古谷はそうハッキリとした口調で言うのだった。

 そして、ついに六太もグリーンカードデビューをすることになる。それは『唐突に叫びをあげ、ほかのメンバーを驚かせなさい』というもの。初のグリーンカードに張り切っていただけに、その内容にガッカリする六太。
「なんか俺のだけ方向性が違う……」

 一方B班では、――また新たな問題が起きていた。パソコンに記録していたテストの点数データが、すべて消えてしまったのだ。溝口はここぞとばかりに、ライバル視しているケンジを犯人扱いする。しかしケンジは、冷静に自分の意見を伝えた。

『2人選んでくださいとは言われたが、選ばれた2人が宇宙飛行士です、とは誰も言っていない――JAXAが見たいのは、誰かが選ばれた結果ではなく、どんなふうに受験者たちが選ぶのかっていうことだ』

と。その言葉に同じ班のメンバー・手島も賛同するが、溝口だけは違った。手島とケンジに、選ばれても辞退するよう迫ったのだ。

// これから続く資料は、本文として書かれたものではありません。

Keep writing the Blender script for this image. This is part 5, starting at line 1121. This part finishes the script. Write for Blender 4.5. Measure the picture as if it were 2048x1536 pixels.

 溝口の横暴とも取れる言動に、険しい表情を浮かべるケンジは、ひとりバスルームにこもり、心を落ち着かせようと耐えていた。

『帰りたいって思うのは……俺だけか……?』

ケンジは、娘・風佳が自分を送り出す時に発した、『かぺー!』という言葉を思い出す。どんな意味だろうと考えていたところ、便座での排便に挑戦している風佳が、がんばれと言われ、それを反復するように『かぺ』と言いながらしていたことに気づいた。風佳の期待に、やる気をみなぎらせるケンジ。